Listed Apollo affiliate writes up private equity holdings

AP Alternative Assets has written up all of its biggest private equity investments and seen its NAV rise 29% from 30 June, as Apollo reportedly nears a long expected public listing.

AP Alternative Assets, an Amsterdam-listed firm that invests in Apollo Global Management private equity funds, saw its overall net asset value increase in the third quarter as it wrote up its private equity portfolio.

The firm’s net asset value per unit on 30 September 2009 was $13, up 29 percent from the 30 June 2009 and up 48 percent from 31 December 2008.

AP Alternative Assets marked the fair value of some of its largest private equity investments with Apollo at $884.9 million, up from the fair value on 30 June 2009 of $697.4 million. Specifically, AP wrote up Harrah’s Entertainment from $142 million on 30 June to $148 million as of 30 September.

The firm also wrote up debt investment vehicles, which include holdings in various Apollo funds and investments, to $275.2 million from $188.2 million on 30 June.

The listed vehicle had about $1.4 billion invested in private equity as of 30 September, of which about 31 percent is invested in debt. AP had about $300 million of realisations through 30 September, the firm said.

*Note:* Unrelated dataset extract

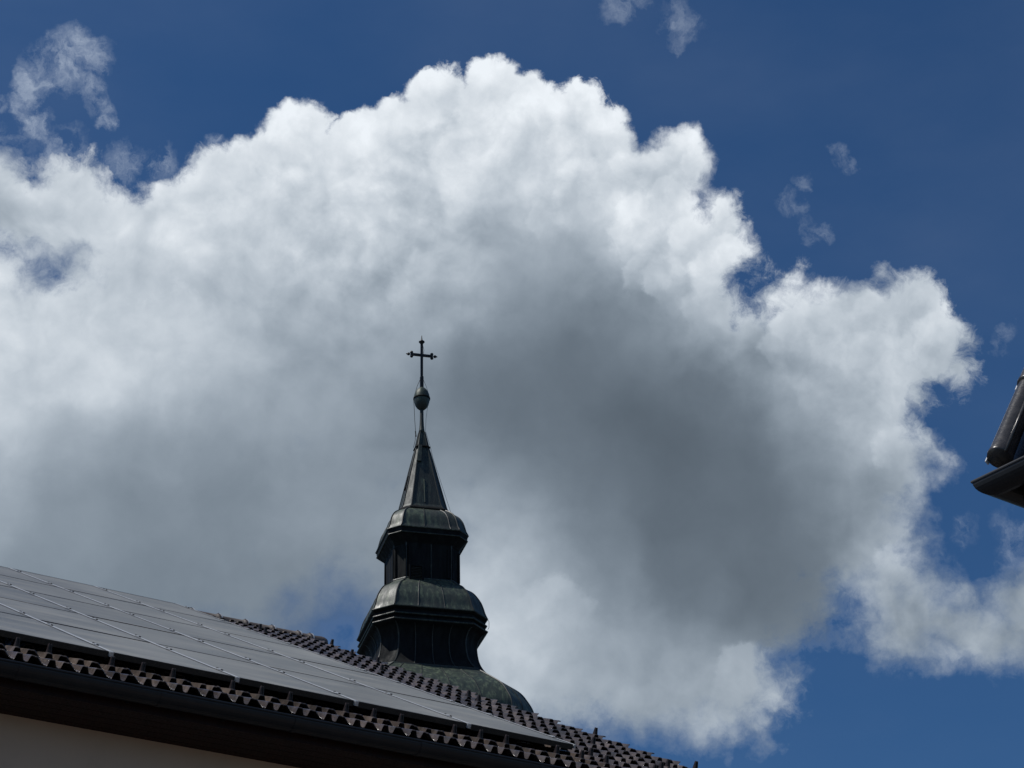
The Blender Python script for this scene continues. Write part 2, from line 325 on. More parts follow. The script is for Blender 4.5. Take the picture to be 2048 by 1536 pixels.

AP also said its portfolio company holdings have some advantageous characteristics, including a majority of covenant-lite debt and few near-term maturities.

“Apollo has been one of the most active sponsors in leading debt exchanges to extend maturities and reduce liabilities across its Fund VI portfolio companies,” AP said in its quarterly report. The report shows that Fund VI portfolio companies have reduced debt maturities over the next four years by $752 million. Apollo closed its sixth buyout fund on $10.1 billion in 2006, investing at the height of the market.

After the debt exchanges, Apollo has managed to push back maturities that were looming in the next two years. Now, about $966 million comes due in 2012, which rapidly increases to $9.2 billion in 2013, $12.3 billion in 2014 and $12 billion in 2014. Next year, Apollo is scheduled to pay back about $473 million.

Before the debt exchanges, Apollo had a huge chunk of debt – $16 billion – scheduled to come due in 2013, and about $967 million due next year.

“Since [31 December 2008], Fund VI portfolio companies have reduced total maturities due through 2016 by nearly $13 billion and completely eliminated over $7.5 billion of total debt, creating runway for our portfolio companies to withstand the difficult market cycle,” the firm said in the report.

A good example of Apollo’s debt elimination is Harrah’s Entertainment, which the firm acquired along with TPG for $30.7 billion. The firm managed to cut its long-term debt to $19.3 billion from $23.1 billion by offering new notes with later maturities and less principal.

Meanwhile, a report in the Financial Times Wednesday said Apollo is preparing to list itself on the New York Stock Exchange in the next few weeks. Apollo would be the third private equity firm to list on the exchange, following The Blackstone Group and Fortress Investment Group.

Apollo registered in August 2008 to raise up to $480 million via a NYSE listing. The preceding year it listed its shares on Goldman Sachs' private exchange, following stake sales to the Abu Dhabi Investment Authority and the California Public Employees' Retirement System.